Entries with scene source code
----
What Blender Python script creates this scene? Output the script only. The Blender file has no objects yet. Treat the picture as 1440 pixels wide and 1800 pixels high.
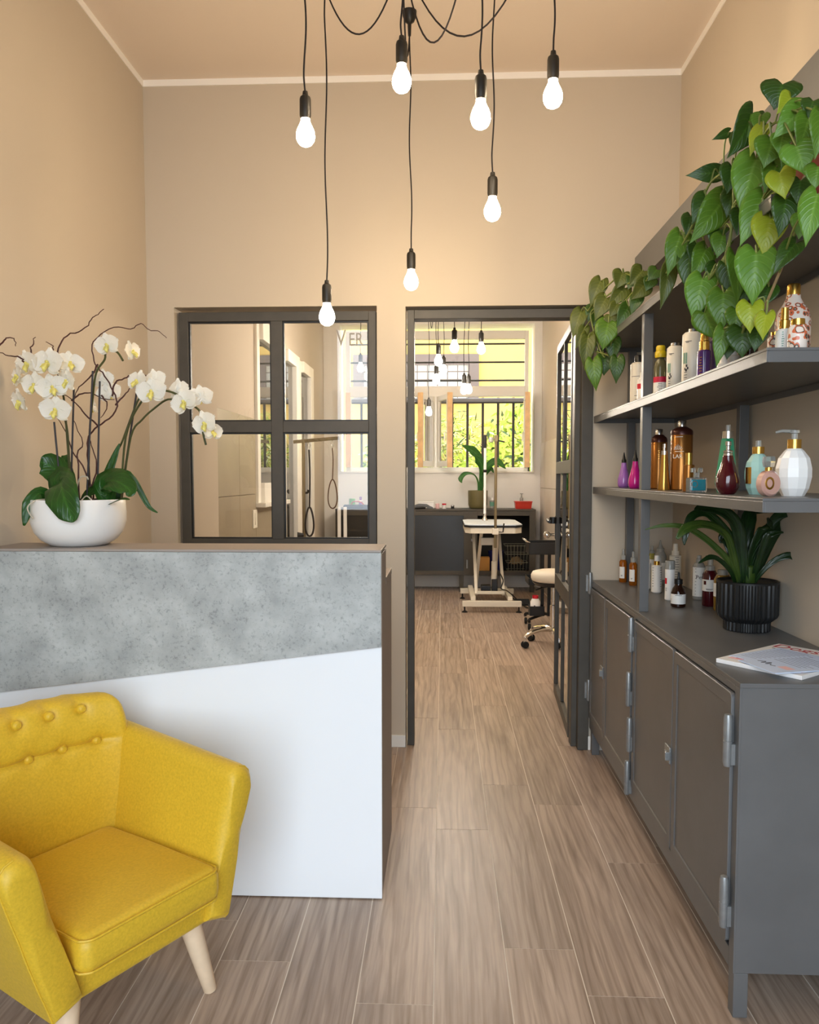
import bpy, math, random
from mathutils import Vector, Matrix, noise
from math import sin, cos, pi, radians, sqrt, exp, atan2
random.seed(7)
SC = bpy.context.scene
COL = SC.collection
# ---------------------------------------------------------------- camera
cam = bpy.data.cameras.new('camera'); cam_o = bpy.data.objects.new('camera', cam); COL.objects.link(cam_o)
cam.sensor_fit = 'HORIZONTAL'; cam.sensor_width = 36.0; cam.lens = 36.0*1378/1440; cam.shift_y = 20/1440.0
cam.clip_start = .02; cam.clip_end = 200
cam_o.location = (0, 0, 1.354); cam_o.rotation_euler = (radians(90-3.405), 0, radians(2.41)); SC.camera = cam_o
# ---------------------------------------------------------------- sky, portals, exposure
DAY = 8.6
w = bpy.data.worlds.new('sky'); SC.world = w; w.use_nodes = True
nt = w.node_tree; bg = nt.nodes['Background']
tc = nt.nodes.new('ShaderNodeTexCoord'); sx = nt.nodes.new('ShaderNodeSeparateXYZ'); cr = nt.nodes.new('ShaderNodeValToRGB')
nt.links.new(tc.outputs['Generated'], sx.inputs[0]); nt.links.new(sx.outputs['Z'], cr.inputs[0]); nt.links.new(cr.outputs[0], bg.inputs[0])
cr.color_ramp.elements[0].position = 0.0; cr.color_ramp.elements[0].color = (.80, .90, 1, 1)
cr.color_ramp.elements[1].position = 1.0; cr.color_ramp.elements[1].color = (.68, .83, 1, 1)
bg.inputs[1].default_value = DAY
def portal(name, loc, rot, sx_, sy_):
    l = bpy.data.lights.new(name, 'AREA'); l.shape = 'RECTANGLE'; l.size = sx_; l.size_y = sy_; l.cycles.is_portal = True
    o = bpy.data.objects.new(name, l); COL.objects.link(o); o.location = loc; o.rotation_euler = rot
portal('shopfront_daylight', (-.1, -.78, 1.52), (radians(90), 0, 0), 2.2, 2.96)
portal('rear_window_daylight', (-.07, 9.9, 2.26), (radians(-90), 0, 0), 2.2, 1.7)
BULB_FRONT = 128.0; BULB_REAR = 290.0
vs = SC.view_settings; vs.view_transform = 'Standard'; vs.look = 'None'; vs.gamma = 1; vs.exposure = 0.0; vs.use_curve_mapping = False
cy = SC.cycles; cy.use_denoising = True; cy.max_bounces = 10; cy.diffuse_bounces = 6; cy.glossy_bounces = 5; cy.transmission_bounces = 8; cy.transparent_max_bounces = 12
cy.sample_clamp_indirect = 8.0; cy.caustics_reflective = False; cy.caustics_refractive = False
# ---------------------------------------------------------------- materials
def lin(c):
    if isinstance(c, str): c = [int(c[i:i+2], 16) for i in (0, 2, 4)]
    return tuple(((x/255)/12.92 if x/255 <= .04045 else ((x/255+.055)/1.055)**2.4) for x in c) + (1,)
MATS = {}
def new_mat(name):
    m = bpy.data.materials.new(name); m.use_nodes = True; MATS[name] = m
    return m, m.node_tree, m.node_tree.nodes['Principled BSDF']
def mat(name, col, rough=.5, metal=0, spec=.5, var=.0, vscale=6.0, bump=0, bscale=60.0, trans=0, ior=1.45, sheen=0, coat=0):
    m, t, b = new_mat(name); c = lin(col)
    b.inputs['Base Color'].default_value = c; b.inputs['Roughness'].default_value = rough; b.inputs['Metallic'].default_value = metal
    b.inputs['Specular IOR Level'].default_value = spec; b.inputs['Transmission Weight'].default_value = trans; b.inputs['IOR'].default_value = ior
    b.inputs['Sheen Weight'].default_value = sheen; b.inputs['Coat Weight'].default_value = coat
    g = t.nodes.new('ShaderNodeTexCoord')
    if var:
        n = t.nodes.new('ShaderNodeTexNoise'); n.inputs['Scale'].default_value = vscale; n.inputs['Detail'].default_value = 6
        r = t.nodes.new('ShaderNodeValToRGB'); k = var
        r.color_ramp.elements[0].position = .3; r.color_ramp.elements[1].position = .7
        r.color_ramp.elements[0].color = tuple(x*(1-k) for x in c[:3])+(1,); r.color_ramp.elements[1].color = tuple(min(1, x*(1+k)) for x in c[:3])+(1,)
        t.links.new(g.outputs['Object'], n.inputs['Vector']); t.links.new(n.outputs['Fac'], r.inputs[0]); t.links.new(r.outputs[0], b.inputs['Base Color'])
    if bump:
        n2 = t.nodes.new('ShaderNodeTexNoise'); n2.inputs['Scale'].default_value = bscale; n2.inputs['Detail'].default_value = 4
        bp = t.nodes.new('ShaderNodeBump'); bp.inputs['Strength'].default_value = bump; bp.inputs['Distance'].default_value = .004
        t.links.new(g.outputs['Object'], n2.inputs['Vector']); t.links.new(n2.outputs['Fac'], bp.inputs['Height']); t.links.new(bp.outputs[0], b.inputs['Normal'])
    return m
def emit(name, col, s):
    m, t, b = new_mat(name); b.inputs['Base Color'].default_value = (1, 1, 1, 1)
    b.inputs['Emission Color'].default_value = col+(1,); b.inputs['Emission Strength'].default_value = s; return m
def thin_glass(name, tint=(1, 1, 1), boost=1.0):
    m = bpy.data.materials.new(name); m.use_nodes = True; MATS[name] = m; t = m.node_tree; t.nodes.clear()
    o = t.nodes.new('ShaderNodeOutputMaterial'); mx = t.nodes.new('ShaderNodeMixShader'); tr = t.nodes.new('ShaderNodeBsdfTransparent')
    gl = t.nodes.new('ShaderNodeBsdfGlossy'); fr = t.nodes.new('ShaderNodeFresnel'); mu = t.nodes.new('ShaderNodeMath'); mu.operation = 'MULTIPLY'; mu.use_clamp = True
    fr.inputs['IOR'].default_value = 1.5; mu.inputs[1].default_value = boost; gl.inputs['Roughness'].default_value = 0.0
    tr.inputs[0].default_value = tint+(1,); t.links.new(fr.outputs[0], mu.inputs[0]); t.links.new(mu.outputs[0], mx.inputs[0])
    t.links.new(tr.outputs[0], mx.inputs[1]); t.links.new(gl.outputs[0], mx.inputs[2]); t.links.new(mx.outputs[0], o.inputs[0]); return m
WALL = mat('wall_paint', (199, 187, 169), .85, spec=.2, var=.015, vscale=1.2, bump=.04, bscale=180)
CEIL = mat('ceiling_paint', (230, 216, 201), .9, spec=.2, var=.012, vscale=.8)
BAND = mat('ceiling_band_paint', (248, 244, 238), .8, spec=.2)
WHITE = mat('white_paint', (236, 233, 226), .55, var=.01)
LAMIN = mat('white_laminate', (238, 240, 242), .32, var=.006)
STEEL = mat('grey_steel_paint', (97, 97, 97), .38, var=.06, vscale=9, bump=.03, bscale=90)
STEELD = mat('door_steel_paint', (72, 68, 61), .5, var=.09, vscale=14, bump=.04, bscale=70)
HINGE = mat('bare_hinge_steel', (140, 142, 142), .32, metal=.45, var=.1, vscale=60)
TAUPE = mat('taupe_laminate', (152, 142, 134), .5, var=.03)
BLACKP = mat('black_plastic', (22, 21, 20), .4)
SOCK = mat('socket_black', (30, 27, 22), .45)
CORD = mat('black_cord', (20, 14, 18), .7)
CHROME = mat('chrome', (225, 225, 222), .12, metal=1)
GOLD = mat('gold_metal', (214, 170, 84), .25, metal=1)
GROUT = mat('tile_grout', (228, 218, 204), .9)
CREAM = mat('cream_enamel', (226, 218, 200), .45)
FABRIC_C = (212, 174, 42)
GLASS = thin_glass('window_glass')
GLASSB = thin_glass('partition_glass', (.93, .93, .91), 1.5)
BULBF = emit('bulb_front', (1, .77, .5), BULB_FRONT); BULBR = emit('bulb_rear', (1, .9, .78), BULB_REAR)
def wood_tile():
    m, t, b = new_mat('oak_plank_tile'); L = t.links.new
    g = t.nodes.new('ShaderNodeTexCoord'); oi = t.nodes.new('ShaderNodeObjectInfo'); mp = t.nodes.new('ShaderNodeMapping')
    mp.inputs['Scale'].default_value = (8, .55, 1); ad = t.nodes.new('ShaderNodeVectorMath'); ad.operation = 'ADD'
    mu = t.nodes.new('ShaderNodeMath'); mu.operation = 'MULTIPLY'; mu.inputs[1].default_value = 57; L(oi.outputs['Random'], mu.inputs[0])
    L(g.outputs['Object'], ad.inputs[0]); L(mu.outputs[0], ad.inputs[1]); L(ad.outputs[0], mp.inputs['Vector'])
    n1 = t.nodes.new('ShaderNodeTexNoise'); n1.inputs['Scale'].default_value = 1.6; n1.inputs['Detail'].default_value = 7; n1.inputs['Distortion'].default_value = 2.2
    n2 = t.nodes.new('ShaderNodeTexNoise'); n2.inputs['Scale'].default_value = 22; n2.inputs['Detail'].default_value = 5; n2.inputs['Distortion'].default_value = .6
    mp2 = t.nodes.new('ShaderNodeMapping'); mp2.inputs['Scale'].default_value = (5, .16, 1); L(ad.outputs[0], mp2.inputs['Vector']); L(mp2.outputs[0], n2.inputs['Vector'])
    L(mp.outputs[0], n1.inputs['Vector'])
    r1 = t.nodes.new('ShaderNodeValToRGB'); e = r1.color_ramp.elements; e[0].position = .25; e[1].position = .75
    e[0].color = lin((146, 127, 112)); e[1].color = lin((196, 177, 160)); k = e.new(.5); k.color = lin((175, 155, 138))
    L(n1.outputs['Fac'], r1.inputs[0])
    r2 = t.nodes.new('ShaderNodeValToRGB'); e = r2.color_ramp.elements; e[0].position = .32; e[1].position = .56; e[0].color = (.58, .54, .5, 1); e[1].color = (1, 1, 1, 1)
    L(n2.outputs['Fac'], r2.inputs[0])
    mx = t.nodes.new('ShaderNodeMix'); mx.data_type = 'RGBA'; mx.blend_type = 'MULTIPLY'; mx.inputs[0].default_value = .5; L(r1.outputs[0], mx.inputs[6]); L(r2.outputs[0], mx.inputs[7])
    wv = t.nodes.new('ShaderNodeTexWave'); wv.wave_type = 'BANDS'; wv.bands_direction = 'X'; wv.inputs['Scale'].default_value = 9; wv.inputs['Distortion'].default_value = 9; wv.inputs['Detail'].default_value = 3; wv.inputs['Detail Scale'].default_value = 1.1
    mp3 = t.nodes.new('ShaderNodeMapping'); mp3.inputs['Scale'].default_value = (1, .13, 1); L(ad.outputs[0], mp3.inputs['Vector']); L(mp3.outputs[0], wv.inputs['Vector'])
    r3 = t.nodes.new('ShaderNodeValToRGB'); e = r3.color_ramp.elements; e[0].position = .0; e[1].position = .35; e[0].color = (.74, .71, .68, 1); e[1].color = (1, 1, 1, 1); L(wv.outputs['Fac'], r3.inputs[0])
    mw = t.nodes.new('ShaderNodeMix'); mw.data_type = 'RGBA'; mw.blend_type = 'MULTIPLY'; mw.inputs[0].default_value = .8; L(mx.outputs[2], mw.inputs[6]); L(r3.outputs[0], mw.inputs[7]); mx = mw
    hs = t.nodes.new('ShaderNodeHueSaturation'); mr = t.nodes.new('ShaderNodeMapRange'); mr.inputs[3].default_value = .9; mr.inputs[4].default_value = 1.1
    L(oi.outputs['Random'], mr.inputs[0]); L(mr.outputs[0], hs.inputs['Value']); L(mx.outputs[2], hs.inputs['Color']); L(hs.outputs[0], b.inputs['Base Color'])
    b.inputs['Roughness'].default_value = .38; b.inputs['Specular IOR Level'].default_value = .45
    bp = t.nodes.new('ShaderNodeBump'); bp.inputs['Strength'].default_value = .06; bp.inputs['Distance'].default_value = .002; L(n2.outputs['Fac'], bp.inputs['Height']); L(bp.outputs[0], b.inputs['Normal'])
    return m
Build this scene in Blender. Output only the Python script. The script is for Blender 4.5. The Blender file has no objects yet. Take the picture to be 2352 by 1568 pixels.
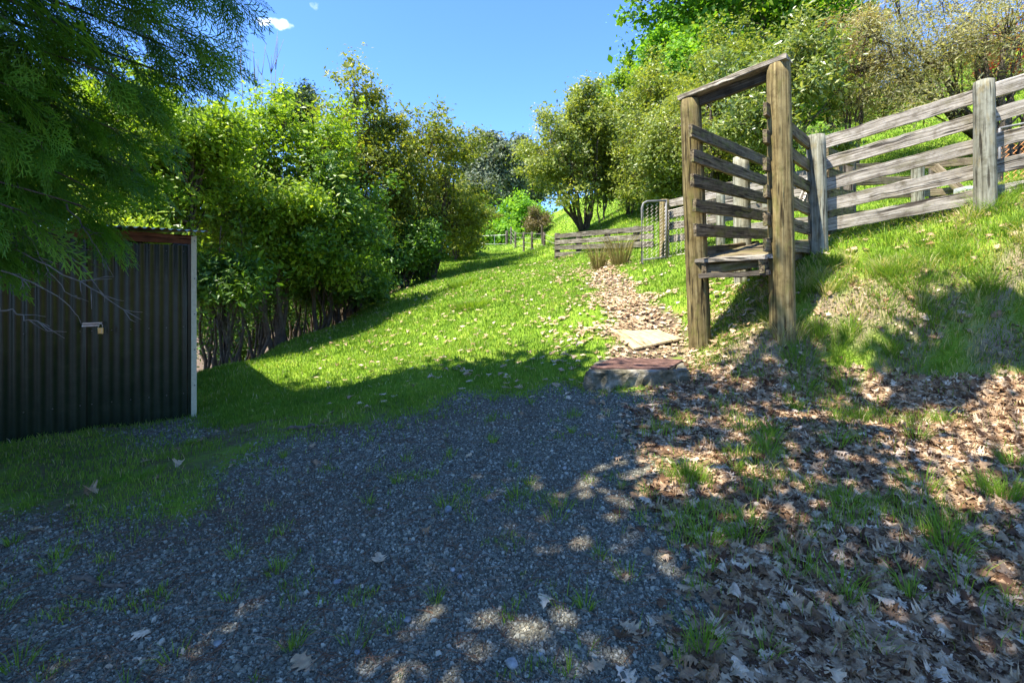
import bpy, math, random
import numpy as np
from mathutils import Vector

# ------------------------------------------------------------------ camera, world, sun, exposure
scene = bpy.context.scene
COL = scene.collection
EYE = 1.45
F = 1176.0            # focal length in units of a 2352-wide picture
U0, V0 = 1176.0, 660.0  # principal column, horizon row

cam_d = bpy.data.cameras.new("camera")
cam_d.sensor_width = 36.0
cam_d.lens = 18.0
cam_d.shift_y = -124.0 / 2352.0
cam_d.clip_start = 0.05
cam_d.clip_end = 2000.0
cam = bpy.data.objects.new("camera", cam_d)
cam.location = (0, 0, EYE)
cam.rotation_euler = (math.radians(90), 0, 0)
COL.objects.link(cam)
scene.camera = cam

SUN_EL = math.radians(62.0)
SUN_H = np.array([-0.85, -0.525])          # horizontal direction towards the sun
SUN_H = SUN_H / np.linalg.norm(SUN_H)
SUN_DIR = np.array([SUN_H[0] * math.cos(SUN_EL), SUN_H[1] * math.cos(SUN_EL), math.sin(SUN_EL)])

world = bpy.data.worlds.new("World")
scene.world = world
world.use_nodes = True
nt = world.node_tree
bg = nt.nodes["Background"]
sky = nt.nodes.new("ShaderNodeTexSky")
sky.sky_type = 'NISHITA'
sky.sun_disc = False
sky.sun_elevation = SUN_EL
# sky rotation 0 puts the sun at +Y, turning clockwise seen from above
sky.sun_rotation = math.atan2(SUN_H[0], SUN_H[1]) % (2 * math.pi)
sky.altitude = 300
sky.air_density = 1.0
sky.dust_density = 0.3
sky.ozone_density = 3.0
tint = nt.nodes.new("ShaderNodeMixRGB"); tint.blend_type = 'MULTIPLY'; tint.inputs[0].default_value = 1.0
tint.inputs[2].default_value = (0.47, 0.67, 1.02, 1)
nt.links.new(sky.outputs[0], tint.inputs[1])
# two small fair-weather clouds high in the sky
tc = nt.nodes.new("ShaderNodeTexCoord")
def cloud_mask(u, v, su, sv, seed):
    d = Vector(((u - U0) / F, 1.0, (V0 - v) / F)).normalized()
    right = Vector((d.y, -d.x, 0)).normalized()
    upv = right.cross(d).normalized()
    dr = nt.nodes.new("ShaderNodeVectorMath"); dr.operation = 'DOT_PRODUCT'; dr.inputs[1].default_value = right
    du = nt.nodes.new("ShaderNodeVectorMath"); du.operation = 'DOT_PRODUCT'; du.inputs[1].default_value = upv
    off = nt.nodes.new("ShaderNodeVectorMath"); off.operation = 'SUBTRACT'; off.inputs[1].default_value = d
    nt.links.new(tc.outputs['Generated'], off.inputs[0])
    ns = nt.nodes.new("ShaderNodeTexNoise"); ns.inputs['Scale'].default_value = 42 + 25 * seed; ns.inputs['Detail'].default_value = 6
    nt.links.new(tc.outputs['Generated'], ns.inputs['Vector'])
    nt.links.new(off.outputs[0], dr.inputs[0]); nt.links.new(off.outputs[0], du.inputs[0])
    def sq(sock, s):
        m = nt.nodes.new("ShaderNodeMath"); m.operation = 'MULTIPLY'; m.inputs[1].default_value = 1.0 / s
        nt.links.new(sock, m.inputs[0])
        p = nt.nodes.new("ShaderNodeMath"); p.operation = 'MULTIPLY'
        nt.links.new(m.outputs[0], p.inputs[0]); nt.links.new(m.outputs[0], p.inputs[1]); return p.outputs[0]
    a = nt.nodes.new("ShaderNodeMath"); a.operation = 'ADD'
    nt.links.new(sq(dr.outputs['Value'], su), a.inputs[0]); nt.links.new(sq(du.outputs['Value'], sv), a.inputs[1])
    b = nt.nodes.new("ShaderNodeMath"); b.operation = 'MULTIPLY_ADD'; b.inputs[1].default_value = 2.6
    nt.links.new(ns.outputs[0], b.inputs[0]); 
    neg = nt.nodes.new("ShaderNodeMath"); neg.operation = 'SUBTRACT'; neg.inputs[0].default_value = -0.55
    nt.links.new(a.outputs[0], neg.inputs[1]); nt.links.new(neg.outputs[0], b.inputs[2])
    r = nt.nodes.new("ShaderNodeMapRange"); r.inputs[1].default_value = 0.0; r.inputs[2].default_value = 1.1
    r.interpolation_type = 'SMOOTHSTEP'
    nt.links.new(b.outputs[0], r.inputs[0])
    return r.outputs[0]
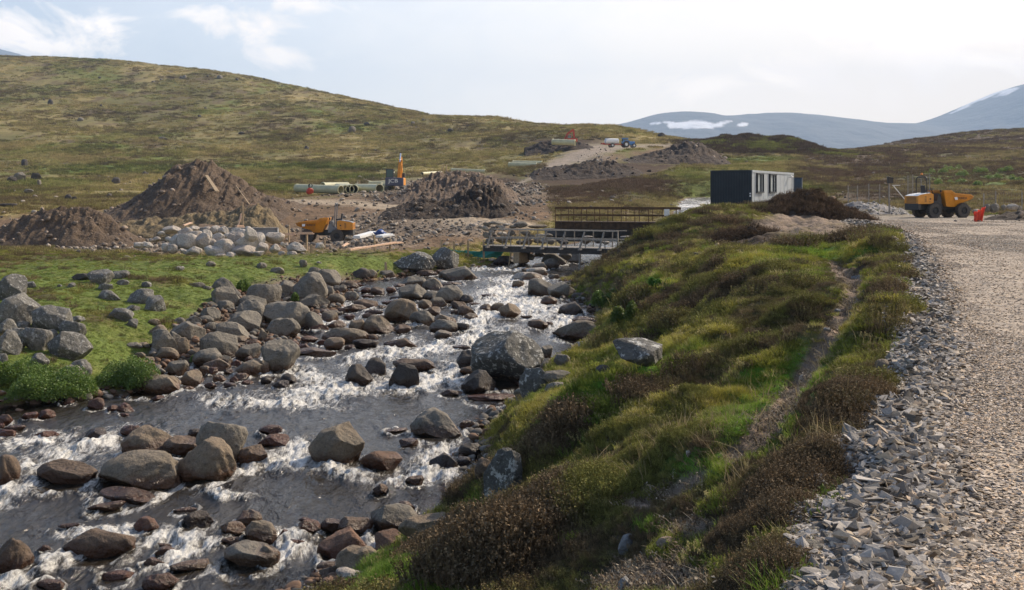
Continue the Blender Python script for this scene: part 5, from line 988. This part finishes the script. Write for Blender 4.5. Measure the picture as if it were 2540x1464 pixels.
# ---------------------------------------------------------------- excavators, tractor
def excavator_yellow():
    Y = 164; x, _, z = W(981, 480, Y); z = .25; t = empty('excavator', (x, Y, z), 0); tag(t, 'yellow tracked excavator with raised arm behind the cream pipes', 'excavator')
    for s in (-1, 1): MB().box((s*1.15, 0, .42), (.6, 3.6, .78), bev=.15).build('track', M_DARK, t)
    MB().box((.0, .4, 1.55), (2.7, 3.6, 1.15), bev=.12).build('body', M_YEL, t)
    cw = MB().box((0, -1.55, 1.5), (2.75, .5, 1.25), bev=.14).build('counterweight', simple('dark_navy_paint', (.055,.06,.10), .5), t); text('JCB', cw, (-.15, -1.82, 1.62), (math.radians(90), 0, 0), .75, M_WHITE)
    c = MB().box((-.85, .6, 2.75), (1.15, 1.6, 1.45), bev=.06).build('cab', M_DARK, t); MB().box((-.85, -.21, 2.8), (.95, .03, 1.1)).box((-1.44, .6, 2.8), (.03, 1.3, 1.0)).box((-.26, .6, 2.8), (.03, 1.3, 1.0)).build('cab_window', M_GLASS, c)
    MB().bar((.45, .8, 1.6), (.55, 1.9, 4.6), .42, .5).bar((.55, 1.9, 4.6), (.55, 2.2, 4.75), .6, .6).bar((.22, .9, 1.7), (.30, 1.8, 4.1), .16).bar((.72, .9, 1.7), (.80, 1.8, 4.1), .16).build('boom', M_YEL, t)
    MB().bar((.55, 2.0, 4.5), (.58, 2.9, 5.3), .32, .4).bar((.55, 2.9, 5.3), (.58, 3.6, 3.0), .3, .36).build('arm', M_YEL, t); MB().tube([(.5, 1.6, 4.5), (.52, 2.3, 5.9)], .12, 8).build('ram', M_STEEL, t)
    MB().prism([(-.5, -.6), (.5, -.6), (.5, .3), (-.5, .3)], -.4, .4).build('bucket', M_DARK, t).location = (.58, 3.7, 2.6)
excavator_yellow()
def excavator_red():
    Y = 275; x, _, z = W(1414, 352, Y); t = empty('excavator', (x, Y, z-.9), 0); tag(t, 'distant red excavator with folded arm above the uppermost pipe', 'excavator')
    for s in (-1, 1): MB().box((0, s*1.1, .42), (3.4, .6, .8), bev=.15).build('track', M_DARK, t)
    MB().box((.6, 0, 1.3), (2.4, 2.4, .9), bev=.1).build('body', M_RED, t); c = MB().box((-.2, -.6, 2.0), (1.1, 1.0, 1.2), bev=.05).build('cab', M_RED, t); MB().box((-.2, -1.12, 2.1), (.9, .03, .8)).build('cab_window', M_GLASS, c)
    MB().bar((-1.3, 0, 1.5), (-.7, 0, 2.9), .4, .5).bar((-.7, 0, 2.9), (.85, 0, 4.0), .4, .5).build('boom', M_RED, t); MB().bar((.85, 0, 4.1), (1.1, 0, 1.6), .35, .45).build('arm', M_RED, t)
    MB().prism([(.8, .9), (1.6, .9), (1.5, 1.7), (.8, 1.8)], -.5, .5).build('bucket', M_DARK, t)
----
◆ Problem to work on
Return the material from the line containing "Build this scene" through the line containing "SUN_DIR = np.array([SUN_H[0]", exactly and in full, but without its pictures.

◆ Result of this task
Build this scene in Blender. Output only the Python script. The script is for Blender 4.5. The Blender file has no objects yet. Take the picture to be 2352 by 1568 pixels.
import bpy, math, random
import numpy as np
from mathutils import Vector

# ------------------------------------------------------------------ camera, world, sun, exposure
scene = bpy.context.scene
COL = scene.collection
EYE = 1.45
F = 1176.0            # focal length in units of a 2352-wide picture
U0, V0 = 1176.0, 660.0  # principal column, horizon row

cam_d = bpy.data.cameras.new("camera")
cam_d.sensor_width = 36.0
cam_d.lens = 18.0
cam_d.shift_y = -124.0 / 2352.0
cam_d.clip_start = 0.05
cam_d.clip_end = 2000.0
cam = bpy.data.objects.new("camera", cam_d)
cam.location = (0, 0, EYE)
cam.rotation_euler = (math.radians(90), 0, 0)
COL.objects.link(cam)
scene.camera = cam

SUN_EL = math.radians(62.0)
SUN_H = np.array([-0.85, -0.525])          # horizontal direction towards the sun
SUN_H = SUN_H / np.linalg.norm(SUN_H)
SUN_DIR = np.array([SUN_H[0] * math.cos(SUN_EL), SUN_H[1] * math.cos(SUN_EL), math.sin(SUN_EL)])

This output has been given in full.